2022 Cazoo British Open - Day 3
Joe Perry likes the tiered format but would like to see the ranking system tweaked Getty Images)

‘The Barbican is such a fantastic venue and it works for two tables,’ he said. ‘I played a lot of my matches out the front, but a lot on the wing tables and they didn’t play well, it wasn’t a great atmosphere playing on the side tables.

‘Going out the back in the sports hall was horrendous, I experienced that a few times as well, but even in the front on the wing tables wasn’t the same. It’s an even playing field now out the front, everyone’s got the same set-up.

‘I think there’s lots of positives, the UK is one of the bigger events on the calendar, you should feel really chuffed with yourself to qualify to the main stages.

‘I don’t like that the ranking list is still the same and the top 16 are seeded through to another tournament. If they win their first matches in the big two, that’s a hell of a lot of ranking points to catch up for everyone else, just for winning one game.

‘If WST could tweak the ranking system so that’s a bit fairer, I think it’s a good thing. I’m in favour of a tiered system, I think it benefits the lower-ranked players equally, if not more than the higher-ranked players.

‘Stories this week like Andres Petrov, he’d have drawn a top 16 player in the other system and probably got beat, this system gives him an opportunity to play some players around their own standing and progress like the way we all did when I first turned pro. You work your way up the levels and I think it’s a good thing if a few things are tweaked. I don’t want the other one scrapped completely, keep it for the Home Nations, but I’d go tiered for the big ones.’

Liam Highfield came through qualifying this week, just like Selt, Gilbert, Perry and Brown and he is also a fan of the tiered system and going into a two-table set-up in York.

‘Years gone by you’d be playing in a four-table set-up in the last 32. This feels a bit more prestigious again doing it this way,’ he said.


Betfred World Snooker Championship - Day Three
Liam Highfield is backing the tiered system (Picture: Getty Images)

‘It feels like an event just qualifying for it, and I think it’s better for the lower-ranked players just playing each other first round, getting much more experience, coming through the rounds.

‘I think all-round it’s better. The flat draws, it’s good for some tournaments, but you need experience of playing someone of a similar standard in them conditions.’

Heading straight to the Barbican will be Mark Williams, who is long advocated for the tiered system and thinks it suits everyone.

‘I think they should never have left the tiered system, I’ve said that from day one,’ said the three-time world champion. ‘A lot of players are saying  it’s better, the 128, but it’s not proving so. Most of the tour is skint, having tough draws.

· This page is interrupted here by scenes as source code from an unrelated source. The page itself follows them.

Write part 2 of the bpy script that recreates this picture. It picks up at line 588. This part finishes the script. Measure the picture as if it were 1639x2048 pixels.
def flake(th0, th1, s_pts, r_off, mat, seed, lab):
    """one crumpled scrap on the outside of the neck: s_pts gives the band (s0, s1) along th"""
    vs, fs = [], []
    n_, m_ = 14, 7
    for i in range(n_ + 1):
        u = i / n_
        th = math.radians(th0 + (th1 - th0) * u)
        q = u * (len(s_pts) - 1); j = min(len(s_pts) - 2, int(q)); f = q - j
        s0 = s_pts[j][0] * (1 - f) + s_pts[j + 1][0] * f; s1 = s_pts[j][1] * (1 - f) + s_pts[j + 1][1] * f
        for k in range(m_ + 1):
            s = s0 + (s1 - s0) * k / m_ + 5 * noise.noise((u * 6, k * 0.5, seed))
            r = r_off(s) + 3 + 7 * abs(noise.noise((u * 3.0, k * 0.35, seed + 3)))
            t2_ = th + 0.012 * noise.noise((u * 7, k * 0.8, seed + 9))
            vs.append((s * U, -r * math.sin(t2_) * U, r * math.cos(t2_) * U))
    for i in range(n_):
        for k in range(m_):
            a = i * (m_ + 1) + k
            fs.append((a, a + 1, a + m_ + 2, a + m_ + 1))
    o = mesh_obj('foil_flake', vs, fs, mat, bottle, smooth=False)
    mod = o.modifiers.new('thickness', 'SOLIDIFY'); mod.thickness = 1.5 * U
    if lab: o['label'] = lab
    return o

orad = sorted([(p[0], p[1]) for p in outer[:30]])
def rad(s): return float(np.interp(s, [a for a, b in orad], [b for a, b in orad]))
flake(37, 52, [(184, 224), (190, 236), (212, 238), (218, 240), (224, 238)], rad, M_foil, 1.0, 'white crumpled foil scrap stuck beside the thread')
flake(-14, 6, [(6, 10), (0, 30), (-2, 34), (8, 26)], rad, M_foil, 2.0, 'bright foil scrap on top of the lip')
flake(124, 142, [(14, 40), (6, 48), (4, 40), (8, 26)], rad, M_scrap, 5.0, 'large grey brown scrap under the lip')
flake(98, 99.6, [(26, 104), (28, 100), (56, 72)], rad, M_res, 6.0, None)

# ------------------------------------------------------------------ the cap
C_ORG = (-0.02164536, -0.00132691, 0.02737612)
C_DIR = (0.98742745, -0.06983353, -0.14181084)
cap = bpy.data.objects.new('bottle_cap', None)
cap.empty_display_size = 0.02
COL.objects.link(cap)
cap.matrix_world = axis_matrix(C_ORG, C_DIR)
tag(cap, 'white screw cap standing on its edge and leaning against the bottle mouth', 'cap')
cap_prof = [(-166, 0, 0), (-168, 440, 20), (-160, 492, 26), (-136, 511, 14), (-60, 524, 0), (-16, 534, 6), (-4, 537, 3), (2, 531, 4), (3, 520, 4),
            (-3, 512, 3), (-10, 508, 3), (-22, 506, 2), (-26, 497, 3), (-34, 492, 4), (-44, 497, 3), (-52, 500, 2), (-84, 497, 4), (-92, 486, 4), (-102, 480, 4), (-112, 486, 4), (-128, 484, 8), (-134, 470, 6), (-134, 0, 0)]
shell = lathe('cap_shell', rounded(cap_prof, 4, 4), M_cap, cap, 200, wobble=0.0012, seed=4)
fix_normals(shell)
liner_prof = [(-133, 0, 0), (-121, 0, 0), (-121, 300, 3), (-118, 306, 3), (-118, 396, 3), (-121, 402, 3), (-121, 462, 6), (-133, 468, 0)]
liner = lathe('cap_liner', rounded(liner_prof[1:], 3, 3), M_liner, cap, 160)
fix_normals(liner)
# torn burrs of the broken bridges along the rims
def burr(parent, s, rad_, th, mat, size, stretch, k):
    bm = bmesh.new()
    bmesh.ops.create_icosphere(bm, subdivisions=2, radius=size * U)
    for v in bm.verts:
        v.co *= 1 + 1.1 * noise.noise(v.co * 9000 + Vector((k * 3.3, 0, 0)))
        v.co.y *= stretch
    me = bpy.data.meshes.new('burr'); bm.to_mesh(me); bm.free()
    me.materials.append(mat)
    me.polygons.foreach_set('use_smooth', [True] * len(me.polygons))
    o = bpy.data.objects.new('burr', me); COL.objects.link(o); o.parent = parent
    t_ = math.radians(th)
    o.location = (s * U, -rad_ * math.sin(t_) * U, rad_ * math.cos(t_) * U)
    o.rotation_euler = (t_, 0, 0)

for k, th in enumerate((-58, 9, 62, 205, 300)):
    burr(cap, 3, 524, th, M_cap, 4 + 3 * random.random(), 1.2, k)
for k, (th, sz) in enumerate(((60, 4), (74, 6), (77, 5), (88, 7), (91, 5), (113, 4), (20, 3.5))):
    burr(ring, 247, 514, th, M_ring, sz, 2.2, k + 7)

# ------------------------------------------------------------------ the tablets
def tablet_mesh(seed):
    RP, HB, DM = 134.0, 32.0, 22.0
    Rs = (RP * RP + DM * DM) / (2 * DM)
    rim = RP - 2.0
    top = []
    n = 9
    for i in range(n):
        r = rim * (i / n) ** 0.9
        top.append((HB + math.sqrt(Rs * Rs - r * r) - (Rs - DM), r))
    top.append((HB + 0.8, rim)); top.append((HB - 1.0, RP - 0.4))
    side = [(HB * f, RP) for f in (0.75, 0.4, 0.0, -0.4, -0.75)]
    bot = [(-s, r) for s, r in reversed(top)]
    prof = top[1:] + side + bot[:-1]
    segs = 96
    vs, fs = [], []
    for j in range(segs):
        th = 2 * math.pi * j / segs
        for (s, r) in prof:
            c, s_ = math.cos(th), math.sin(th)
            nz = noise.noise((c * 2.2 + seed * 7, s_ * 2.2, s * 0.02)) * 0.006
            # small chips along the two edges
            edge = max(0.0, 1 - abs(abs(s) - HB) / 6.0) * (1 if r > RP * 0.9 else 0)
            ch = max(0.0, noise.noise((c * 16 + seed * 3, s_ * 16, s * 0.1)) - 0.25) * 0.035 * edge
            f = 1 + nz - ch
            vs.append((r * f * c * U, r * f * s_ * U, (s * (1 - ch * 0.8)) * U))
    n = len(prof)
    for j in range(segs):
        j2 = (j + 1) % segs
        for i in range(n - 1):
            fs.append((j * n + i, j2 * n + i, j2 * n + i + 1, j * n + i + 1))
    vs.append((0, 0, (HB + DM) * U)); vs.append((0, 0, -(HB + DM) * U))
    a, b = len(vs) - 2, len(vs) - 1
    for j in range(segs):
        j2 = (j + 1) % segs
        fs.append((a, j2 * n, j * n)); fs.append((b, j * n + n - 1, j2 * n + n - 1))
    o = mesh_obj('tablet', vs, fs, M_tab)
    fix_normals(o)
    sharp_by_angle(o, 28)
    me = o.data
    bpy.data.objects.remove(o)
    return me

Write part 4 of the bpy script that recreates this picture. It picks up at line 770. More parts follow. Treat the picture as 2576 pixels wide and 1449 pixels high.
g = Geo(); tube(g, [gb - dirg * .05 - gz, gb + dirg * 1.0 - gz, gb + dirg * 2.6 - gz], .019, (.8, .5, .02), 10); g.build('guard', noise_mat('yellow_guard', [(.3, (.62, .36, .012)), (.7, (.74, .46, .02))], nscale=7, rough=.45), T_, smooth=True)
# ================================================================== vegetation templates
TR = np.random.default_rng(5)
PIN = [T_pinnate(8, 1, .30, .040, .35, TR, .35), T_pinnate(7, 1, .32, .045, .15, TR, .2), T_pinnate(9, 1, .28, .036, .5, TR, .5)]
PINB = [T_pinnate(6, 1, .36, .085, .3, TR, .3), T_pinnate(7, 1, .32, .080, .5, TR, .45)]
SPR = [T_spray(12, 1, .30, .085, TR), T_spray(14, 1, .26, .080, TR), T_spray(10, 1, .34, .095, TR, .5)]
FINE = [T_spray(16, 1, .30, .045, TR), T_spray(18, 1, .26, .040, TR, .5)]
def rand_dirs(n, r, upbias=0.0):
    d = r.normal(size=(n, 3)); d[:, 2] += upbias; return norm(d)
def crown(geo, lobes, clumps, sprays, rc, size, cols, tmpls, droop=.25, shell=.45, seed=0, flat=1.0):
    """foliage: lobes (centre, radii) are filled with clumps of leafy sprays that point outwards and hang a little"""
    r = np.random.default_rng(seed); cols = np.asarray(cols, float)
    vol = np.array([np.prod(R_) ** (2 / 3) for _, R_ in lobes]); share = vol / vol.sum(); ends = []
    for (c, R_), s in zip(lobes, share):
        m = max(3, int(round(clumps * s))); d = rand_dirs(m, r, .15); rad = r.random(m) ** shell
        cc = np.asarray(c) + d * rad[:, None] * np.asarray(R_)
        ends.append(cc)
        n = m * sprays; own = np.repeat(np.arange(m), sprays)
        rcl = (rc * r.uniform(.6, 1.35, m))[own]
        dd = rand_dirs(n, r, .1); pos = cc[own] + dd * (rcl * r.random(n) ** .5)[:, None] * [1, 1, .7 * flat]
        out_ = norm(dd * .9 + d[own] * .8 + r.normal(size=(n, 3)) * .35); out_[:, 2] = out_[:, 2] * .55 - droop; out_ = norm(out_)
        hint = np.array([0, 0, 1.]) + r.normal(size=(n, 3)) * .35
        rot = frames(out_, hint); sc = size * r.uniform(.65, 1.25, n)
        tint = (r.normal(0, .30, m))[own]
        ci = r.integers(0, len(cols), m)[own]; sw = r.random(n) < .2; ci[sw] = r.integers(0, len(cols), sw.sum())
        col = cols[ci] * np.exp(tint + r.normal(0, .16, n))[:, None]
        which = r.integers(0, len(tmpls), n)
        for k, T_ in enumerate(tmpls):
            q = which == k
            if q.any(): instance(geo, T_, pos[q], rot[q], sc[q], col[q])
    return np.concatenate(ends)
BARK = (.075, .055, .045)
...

‘We seem to be reverting back to the tiered system how it was years ago and I think it’s better for all. The lower-ranked players, when they do get to a top 16 player, they can be on £7,000-£10,000, there’s a lot less pressure on them than if you’re playing Ronnie O’Sullivan for a few grand or nothing.

‘If you’re already on a few grand, there’s less pressure, you can enjoy it more. Play people around you in the rankings to earn some money rather than play O’Sullivan first round.’

‘When O’Sullivan, me and Higgins come through in 1992, when we were qualifying, if we’d have been playing Jimmy White, Wattana, John Parrott, Davis in the first rounds, would we have come through as quick as we did? Probably not, because you don’t want to be playing players like that first round.’